We had such a reminder this week – one of those happenings that are almost too bizarre to believe. And it caused some harm.
Monday is Martin Luther King Jr. Day, a national holiday, and to honor it, our esteemed arts writer Steve Litt told the story of Cleveland artist Wadsworth Jarrell. Steve described him as one of America’s most revered Black artists, someone who has spent his career “creating images of Black beauty and power to promote self-reliance and a spirit of overcoming.”
Steve explained that Jarrell has a new book about an artist collective he helped launched in the 1960s to promote positive images of Black life. The collective is called AfriCOBRA.
Jarrell explained to Steve that he did not favor images in art of Black people in slavery or other negative images. He specifically told Steve he deplored “Open Casket,” a controversial painting of Emmett Till, a 14-year-old who was killed and mutilated by white men in 1955. Artist Dana Schutz painted the image.
So where did we go wrong? The lead image for Steve’s story, on the cover of our Sunday arts section, was a painting attributed to Jarrell that he did not paint. To make matters worse, Dana Schutz painted it. Yes, the artist behind an image that Jarrell specifically criticized.
And it ran huge on the page, taking up the top half of it.

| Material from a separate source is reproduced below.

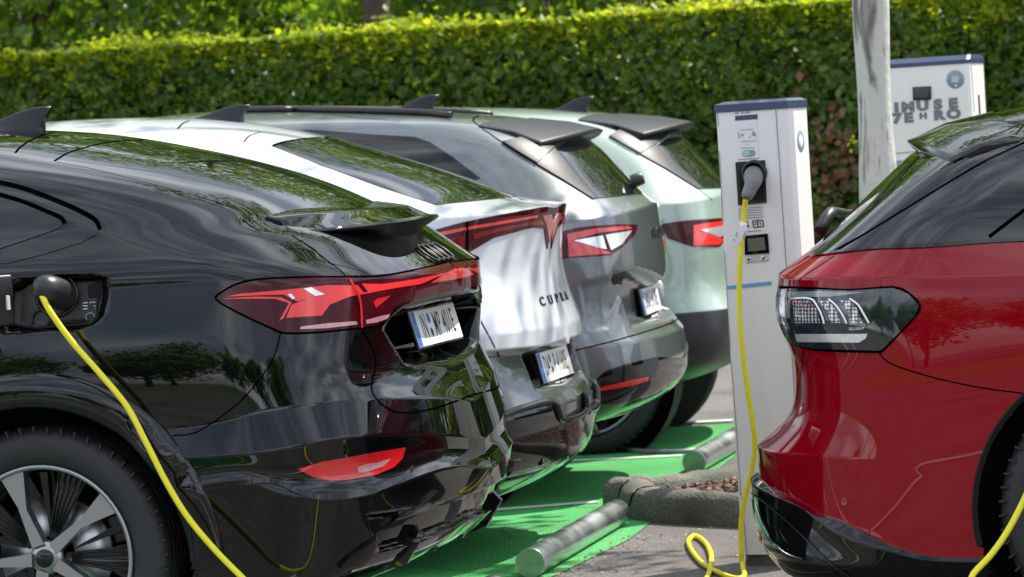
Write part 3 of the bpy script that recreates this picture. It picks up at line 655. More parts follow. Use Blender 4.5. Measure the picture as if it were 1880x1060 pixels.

So here we were, trying to celebrate the life of a legendary Black artist who lives in Cleveland, and we did him the disservice of illustrating the story with a painting he did not paint by an artist who also painted an image he abhors. Steve was mortified. We all were.
How it happened is hard to fathom. We have long archived our photos in an online service called Merlin. In 2017, it appears, a picture of a Schutz painting called “Assembling an Octopus” was uploaded into Merlin, but it was labeled as a painting called “Heritage” by Jarrell. A bunch of photos of Jarrell and his wife and their art were uploaded into Merlin at the time, to go with a package Steve did on an exhibit at the Cleveland Museum of Art celebrating the Jarrells’ work.
Steve published a lot of photos in with his story in 2017, but the incorrectly labeled photo was not among them. It simply went into the archive like a time bomb, waiting for a day when someone searched for Jarrell’s art to illustrate a story. Nothing in the archive identifies who uploaded the incorrectly labeled picture.
And when page designers were putting together the arts section package with Steve’s story for last weekend, they did go into the Merlin archive to search for Jarrell’s work. And they found the incorrectly labeled photo of Schutz’s painting.
What are the odds that a painting incorrectly attributed to Jarrell in our archive would be by an artist behind a controversial piece of art that Jarrell abhors? They seem pretty slim. But it happened.
We ran a correction, of course. And we featured Steve’s story on Jarrell big on our website for most of Sunday, with images of Jarrell’s art. If you missed it, check it out here. In the future, we’ll have more eyes on covers of our various sections. I’m sure that if Steve had seen the page before publication, he would have recognized the error and stopped it.
And we are all reminding ourselves to double-check everything whenever possible. Few would suspect that information in Merlin could be so wrong, but wrong it was.